# [Work instructions]
Reproduce the listing below without any change.

- - - -

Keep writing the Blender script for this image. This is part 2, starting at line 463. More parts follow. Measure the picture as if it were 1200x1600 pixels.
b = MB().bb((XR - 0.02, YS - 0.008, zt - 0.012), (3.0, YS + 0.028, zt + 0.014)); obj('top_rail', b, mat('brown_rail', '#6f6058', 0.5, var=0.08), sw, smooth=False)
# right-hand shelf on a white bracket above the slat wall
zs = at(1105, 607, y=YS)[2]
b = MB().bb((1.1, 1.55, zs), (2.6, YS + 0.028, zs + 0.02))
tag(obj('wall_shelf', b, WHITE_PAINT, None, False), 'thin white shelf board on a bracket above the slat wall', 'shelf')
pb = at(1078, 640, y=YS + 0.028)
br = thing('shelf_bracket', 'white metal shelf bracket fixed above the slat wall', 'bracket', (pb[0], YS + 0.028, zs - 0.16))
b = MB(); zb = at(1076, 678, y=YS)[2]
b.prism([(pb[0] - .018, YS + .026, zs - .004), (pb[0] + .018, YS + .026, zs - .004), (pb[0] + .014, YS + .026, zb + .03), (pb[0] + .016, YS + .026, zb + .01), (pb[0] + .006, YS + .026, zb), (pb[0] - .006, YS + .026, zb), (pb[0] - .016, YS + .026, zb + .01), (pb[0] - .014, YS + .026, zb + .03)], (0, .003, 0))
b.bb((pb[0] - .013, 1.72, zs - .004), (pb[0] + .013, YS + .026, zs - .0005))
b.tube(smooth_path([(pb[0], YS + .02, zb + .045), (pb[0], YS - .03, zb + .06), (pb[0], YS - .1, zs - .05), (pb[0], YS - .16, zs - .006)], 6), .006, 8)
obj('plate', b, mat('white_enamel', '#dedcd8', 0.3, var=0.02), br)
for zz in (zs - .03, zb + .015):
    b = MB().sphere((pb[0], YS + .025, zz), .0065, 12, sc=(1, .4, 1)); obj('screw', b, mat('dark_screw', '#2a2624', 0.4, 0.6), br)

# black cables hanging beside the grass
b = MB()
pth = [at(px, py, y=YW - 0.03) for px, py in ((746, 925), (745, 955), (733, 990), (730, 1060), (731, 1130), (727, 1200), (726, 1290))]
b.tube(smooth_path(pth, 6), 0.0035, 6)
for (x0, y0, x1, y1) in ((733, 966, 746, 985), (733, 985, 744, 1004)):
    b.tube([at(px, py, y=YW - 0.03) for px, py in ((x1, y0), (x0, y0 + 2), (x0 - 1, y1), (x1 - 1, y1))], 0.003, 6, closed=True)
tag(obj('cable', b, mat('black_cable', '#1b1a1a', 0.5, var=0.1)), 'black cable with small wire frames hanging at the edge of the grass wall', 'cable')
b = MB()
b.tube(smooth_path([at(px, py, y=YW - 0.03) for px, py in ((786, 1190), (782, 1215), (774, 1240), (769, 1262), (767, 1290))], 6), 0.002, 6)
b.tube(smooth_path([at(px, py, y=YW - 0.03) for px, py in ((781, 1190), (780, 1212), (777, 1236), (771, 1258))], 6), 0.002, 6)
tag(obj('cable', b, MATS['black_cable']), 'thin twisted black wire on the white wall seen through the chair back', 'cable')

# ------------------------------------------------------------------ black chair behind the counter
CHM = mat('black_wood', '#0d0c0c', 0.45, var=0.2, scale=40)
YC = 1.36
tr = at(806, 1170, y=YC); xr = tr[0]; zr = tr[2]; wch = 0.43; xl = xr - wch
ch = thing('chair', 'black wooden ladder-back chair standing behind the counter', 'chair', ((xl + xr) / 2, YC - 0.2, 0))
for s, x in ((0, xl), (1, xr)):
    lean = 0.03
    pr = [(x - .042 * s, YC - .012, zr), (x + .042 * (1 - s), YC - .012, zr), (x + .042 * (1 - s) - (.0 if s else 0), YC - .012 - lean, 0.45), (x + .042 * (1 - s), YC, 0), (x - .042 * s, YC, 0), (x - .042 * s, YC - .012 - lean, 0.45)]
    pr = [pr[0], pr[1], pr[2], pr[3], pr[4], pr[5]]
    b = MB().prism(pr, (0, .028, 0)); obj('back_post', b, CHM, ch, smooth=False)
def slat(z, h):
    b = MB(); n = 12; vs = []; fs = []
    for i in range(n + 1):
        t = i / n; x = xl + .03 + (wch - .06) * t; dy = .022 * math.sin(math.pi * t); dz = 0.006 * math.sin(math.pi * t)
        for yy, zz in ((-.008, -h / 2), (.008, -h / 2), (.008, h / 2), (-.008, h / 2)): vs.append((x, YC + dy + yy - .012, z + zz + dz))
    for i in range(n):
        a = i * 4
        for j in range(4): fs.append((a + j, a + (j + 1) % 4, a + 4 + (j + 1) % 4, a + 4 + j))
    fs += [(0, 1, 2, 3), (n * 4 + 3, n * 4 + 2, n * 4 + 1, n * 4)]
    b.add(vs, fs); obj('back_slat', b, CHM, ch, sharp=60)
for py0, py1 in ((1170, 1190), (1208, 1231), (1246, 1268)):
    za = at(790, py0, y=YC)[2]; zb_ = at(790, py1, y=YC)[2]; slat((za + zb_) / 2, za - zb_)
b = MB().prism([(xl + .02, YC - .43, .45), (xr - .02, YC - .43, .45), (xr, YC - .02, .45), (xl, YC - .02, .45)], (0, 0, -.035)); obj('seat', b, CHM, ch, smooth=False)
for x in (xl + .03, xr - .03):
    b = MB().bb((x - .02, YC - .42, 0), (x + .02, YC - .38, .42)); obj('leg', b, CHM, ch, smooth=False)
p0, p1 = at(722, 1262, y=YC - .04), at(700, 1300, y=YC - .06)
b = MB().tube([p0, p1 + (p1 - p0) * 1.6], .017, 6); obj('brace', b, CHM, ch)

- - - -

# [Output of the exercise]
Keep writing the Blender script for this image. This is part 2, starting at line 463. More parts follow. Measure the picture as if it were 1200x1600 pixels.
b = MB().bb((XR - 0.02, YS - 0.008, zt - 0.012), (3.0, YS + 0.028, zt + 0.014)); obj('top_rail', b, mat('brown_rail', '#6f6058', 0.5, var=0.08), sw, smooth=False)
# right-hand shelf on a white bracket above the slat wall
zs = at(1105, 607, y=YS)[2]
b = MB().bb((1.1, 1.55, zs), (2.6, YS + 0.028, zs + 0.02))
tag(obj('wall_shelf', b, WHITE_PAINT, None, False), 'thin white shelf board on a bracket above the slat wall', 'shelf')
pb = at(1078, 640, y=YS + 0.028)
br = thing('shelf_bracket', 'white metal shelf bracket fixed above the slat wall', 'bracket', (pb[0], YS + 0.028, zs - 0.16))
b = MB(); zb = at(1076, 678, y=YS)[2]
b.prism([(pb[0] - .018, YS + .026, zs - .004), (pb[0] + .018, YS + .026, zs - .004), (pb[0] + .014, YS + .026, zb + .03), (pb[0] + .016, YS + .026, zb + .01), (pb[0] + .006, YS + .026, zb), (pb[0] - .006, YS + .026, zb), (pb[0] - .016, YS + .026, zb + .01), (pb[0] - .014, YS + .026, zb + .03)], (0, .003, 0))
b.bb((pb[0] - .013, 1.72, zs - .004), (pb[0] + .013, YS + .026, zs - .0005))
b.tube(smooth_path([(pb[0], YS + .02, zb + .045), (pb[0], YS - .03, zb + .06), (pb[0], YS - .1, zs - .05), (pb[0], YS - .16, zs - .006)], 6), .006, 8)
obj('plate', b, mat('white_enamel', '#dedcd8', 0.3, var=0.02), br)
for zz in (zs - .03, zb + .015):
    b = MB().sphere((pb[0], YS + .025, zz), .0065, 12, sc=(1, .4, 1)); obj('screw', b, mat('dark_screw', '#2a2624', 0.4, 0.6), br)

# black cables hanging beside the grass
b = MB()
pth = [at(px, py, y=YW - 0.03) for px, py in ((746, 925), (745, 955), (733, 990), (730, 1060), (731, 1130), (727, 1200), (726, 1290))]
b.tube(smooth_path(pth, 6), 0.0035, 6)
for (x0, y0, x1, y1) in ((733, 966, 746, 985), (733, 985, 744, 1004)):
    b.tube([at(px, py, y=YW - 0.03) for px, py in ((x1, y0), (x0, y0 + 2), (x0 - 1, y1), (x1 - 1, y1))], 0.003, 6, closed=True)
tag(obj('cable', b, mat('black_cable', '#1b1a1a', 0.5, var=0.1)), 'black cable with small wire frames hanging at the edge of the grass wall', 'cable')
b = MB()
b.tube(smooth_path([at(px, py, y=YW - 0.03) for px, py in ((786, 1190), (782, 1215), (774, 1240), (769, 1262), (767, 1290))], 6), 0.002, 6)
b.tube(smooth_path([at(px, py, y=YW - 0.03) for px, py in ((781, 1190), (780, 1212), (777, 1236), (771, 1258))], 6), 0.002, 6)
tag(obj('cable', b, MATS['black_cable']), 'thin twisted black wire on the white wall seen through the chair back', 'cable')

# ------------------------------------------------------------------ black chair behind the counter
CHM = mat('black_wood', '#0d0c0c', 0.45, var=0.2, scale=40)
YC = 1.36
tr = at(806, 1170, y=YC); xr = tr[0]; zr = tr[2]; wch = 0.43; xl = xr - wch
ch = thing('chair', 'black wooden ladder-back chair standing behind the counter', 'chair', ((xl + xr) / 2, YC - 0.2, 0))
for s, x in ((0, xl), (1, xr)):
    lean = 0.03
    pr = [(x - .042 * s, YC - .012, zr), (x + .042 * (1 - s), YC - .012, zr), (x + .042 * (1 - s) - (.0 if s else 0), YC - .012 - lean, 0.45), (x + .042 * (1 - s), YC, 0), (x - .042 * s, YC, 0), (x - .042 * s, YC - .012 - lean, 0.45)]
    pr = [pr[0], pr[1], pr[2], pr[3], pr[4], pr[5]]
    b = MB().prism(pr, (0, .028, 0)); obj('back_post', b, CHM, ch, smooth=False)
def slat(z, h):
    b = MB(); n = 12; vs = []; fs = []
    for i in range(n + 1):
        t = i / n; x = xl + .03 + (wch - .06) * t; dy = .022 * math.sin(math.pi * t); dz = 0.006 * math.sin(math.pi * t)
        for yy, zz in ((-.008, -h / 2), (.008, -h / 2), (.008, h / 2), (-.008, h / 2)): vs.append((x, YC + dy + yy - .012, z + zz + dz))
    for i in range(n):
        a = i * 4
        for j in range(4): fs.append((a + j, a + (j + 1) % 4, a + 4 + (j + 1) % 4, a + 4 + j))
    fs += [(0, 1, 2, 3), (n * 4 + 3, n * 4 + 2, n * 4 + 1, n * 4)]
    b.add(vs, fs); obj('back_slat', b, CHM, ch, sharp=60)
for py0, py1 in ((1170, 1190), (1208, 1231), (1246, 1268)):
    za = at(790, py0, y=YC)[2]; zb_ = at(790, py1, y=YC)[2]; slat((za + zb_) / 2, za - zb_)
b = MB().prism([(xl + .02, YC - .43, .45), (xr - .02, YC - .43, .45), (xr, YC - .02, .45), (xl, YC - .02, .45)], (0, 0, -.035)); obj('seat', b, CHM, ch, smooth=False)
for x in (xl + .03, xr - .03):
    b = MB().bb((x - .02, YC - .42, 0), (x + .02, YC - .38, .42)); obj('leg', b, CHM, ch, smooth=False)
p0, p1 = at(722, 1262, y=YC - .04), at(700, 1300, y=YC - .06)
b = MB().tube([p0, p1 + (p1 - p0) * 1.6], .017, 6); obj('brace', b, CHM, ch)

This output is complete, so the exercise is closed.